Dari berbagai sumber yang dihimpun tim media, dapat dikatakan bahwa wilayah 4 desa yang bernaung di bawah Kecamatan Siak Kecil Kabupaten Bengkalis, yang berbatasan langsung dengan wilayah Kabupaten Siak, lahan dan kawasan hutannya diduga telah dicaplok oleh sekelompok mafia tanah yang bernaung di bawah Gapoktan yang disinyalir berasal dari wilayah Kabupaten Siak.
Indikasinya, tindakan mereka seolah-olah didukung oleh penghulu, dengan menerbitkan sejumlah surat keterangan tanah (SKT) di luar dan di dalam kawasan hutan yang tidak berada di bawah kewenangan wilayah administratif penghulu, hal ini terlihat dari beberapa salinan SKT yang ditemukan tim media.
Bahkan diantara sekelompok orang yang diduga mafia tanah tersebut, ada juga mantan kepala desa (Kades) yang terlibat dan tidak tertutup kemungkinan menerbitkan SKT secara terbalik, jika SKT tersebut diterbitkan ketika yang bersangkutan menjabat sebagai Kades.

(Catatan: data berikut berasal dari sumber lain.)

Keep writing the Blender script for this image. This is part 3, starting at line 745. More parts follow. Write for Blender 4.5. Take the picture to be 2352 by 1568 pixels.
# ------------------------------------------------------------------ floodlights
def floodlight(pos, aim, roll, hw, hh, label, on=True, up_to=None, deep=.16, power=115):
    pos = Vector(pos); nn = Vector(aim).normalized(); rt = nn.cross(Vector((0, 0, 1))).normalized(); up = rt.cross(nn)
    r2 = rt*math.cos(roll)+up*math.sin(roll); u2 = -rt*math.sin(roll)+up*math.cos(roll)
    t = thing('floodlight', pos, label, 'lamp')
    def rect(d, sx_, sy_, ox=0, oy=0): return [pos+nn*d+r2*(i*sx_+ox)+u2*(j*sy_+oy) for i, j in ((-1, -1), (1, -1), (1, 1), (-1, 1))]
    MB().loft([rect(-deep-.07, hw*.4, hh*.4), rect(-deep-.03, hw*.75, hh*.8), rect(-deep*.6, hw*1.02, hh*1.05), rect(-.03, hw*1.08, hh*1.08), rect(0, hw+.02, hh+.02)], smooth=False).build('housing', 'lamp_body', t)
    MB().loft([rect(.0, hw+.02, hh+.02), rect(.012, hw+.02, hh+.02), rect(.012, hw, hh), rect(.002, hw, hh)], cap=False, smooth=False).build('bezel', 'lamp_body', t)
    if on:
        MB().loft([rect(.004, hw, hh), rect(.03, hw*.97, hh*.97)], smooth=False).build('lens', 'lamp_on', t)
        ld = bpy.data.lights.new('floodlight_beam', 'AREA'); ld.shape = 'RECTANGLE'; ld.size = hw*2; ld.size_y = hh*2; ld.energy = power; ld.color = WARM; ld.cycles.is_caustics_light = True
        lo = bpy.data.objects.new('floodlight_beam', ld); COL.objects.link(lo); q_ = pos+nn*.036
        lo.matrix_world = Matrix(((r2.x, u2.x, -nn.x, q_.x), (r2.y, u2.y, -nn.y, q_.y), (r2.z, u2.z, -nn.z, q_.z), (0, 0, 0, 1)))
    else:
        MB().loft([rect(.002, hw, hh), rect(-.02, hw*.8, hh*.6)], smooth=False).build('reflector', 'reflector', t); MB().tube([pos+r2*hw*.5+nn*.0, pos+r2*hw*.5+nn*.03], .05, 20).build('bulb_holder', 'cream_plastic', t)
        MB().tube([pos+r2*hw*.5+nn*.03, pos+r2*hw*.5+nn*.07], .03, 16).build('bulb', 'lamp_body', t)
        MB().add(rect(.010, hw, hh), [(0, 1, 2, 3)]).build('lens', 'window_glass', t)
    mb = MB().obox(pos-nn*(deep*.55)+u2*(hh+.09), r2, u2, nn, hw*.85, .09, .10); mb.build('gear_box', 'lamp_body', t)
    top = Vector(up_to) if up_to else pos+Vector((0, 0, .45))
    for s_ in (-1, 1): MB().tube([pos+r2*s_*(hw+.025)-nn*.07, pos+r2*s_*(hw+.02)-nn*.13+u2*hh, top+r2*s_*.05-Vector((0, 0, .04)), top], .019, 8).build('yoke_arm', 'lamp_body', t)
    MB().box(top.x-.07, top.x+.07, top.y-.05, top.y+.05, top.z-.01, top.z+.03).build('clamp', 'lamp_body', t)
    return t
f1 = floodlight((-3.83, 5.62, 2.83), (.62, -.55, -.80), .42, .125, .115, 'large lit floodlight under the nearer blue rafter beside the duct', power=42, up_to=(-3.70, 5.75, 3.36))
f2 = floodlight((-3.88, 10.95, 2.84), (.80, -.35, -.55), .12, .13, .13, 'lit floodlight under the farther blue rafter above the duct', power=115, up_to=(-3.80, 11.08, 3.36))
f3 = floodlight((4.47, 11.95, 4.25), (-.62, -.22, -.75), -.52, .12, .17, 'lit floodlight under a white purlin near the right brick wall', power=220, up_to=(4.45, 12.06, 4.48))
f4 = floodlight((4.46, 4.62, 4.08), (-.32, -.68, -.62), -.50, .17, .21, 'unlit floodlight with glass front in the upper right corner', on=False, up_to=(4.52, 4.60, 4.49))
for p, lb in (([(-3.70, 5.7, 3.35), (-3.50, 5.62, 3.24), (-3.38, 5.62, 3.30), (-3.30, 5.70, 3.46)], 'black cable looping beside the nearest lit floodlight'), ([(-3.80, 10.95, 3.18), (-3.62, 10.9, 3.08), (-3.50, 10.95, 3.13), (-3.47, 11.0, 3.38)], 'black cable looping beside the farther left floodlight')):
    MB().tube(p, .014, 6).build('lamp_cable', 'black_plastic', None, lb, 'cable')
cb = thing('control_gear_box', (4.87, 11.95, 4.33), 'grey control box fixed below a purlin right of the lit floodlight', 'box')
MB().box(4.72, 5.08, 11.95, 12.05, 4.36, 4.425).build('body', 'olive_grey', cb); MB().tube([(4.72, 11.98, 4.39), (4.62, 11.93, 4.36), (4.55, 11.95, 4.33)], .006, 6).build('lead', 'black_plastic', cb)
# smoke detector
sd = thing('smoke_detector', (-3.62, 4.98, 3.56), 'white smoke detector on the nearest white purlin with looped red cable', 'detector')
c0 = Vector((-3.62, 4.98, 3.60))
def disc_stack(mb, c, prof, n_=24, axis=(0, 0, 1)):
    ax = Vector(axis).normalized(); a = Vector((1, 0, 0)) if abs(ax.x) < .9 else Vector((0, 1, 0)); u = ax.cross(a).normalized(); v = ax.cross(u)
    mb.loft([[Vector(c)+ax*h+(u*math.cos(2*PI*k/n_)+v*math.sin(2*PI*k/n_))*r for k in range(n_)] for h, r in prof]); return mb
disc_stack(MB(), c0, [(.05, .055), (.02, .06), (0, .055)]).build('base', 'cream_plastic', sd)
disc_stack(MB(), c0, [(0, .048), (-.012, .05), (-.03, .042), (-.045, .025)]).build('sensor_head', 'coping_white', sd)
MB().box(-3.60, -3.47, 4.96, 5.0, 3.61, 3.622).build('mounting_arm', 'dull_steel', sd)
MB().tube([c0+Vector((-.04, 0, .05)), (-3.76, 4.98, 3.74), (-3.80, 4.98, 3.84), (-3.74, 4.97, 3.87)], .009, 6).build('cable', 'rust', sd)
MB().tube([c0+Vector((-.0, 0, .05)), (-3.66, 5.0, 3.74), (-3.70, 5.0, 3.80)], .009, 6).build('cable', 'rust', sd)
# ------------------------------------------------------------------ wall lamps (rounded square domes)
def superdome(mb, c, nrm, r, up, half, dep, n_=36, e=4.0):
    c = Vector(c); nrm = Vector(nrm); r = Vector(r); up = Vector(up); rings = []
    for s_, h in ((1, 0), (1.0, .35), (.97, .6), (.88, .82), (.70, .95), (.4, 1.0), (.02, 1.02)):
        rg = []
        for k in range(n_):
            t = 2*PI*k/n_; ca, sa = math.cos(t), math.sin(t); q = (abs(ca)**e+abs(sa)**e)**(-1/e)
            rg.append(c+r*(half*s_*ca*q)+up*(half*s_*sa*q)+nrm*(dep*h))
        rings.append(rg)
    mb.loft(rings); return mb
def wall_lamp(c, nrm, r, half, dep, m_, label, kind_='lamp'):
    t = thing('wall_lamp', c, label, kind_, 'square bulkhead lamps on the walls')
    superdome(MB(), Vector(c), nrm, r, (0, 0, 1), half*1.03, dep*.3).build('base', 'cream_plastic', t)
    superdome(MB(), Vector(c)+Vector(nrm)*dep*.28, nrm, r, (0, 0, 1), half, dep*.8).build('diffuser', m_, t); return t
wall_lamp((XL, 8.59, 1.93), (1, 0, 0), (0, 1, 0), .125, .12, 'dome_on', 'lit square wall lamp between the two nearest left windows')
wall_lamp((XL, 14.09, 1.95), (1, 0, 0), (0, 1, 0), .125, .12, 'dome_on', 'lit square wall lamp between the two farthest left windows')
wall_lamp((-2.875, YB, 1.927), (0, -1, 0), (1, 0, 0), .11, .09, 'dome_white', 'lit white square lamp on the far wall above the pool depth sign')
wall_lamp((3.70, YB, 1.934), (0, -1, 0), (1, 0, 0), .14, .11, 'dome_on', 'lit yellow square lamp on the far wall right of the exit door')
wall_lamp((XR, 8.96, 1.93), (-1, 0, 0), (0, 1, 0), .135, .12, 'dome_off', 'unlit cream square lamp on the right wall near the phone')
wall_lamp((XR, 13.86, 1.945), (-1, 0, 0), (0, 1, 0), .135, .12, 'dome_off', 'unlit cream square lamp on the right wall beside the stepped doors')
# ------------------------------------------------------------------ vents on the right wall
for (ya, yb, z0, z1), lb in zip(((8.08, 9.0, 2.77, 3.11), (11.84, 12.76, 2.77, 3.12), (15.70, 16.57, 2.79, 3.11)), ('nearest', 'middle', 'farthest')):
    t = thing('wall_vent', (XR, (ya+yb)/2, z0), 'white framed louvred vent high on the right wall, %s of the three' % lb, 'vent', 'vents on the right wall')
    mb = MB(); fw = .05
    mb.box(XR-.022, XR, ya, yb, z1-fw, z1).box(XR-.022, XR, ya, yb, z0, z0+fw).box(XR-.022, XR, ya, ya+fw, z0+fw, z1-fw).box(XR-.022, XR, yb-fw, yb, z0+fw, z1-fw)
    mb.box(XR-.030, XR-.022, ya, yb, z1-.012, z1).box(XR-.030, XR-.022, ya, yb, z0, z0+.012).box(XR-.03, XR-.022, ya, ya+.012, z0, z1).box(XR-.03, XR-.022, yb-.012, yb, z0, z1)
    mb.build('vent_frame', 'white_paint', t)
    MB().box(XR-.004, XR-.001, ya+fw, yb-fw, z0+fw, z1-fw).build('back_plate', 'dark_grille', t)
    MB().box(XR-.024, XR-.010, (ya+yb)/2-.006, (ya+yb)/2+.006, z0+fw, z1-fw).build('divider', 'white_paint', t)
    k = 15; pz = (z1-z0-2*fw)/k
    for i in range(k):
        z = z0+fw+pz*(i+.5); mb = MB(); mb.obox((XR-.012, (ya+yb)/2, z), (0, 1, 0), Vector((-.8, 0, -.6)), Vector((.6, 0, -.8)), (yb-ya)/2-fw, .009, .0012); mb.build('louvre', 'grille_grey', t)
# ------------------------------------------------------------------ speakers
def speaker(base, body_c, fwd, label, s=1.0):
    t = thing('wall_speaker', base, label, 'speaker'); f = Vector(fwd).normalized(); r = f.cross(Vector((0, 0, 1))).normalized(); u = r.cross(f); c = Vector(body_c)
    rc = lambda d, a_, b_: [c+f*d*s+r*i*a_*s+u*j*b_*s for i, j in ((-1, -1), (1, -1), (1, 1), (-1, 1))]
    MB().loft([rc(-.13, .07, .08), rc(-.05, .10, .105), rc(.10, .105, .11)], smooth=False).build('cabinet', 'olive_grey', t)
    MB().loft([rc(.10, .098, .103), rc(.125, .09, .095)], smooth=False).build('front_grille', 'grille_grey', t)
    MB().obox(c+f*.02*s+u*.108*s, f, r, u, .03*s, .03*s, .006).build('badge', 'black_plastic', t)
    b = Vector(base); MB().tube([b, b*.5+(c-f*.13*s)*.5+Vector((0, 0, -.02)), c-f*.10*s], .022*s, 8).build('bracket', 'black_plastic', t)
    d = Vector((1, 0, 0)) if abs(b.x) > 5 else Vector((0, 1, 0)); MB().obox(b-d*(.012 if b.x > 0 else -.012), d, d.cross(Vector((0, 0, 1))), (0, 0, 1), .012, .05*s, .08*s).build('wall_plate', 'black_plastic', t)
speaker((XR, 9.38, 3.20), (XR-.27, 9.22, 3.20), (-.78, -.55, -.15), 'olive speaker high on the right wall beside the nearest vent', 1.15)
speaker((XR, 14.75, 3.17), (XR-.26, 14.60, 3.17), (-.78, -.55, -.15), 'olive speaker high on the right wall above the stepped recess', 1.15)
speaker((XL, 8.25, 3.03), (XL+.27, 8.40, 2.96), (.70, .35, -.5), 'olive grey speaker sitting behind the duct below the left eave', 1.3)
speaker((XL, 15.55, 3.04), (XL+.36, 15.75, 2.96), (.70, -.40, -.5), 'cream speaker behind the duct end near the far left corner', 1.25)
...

Untuk menghindari bentrokan antar masyarakat dalam jumlah besar di kemudian hari, semua pihak berharap Presiden RI dapat sesegera mungkin menginstruksikan kepada Satgas Terpadu yang terdiri dari Kementerian Lingkungan Hidup, Kementerian ATR/BPN, Kementerian Dalam Negeri, TNI dan Polri untuk mensterilkan perbatasan antara Kabupaten Bengkalis dengan Kabupaten Siak, dengan membuat batas alam berupa kanalisasi dan jalan.
Kemudian membersihkan semua pihak yang terlibat sebagai mafia tanah yang mengatasnamakan Gapoktan dan korporasi sesuai ketentuan hukum.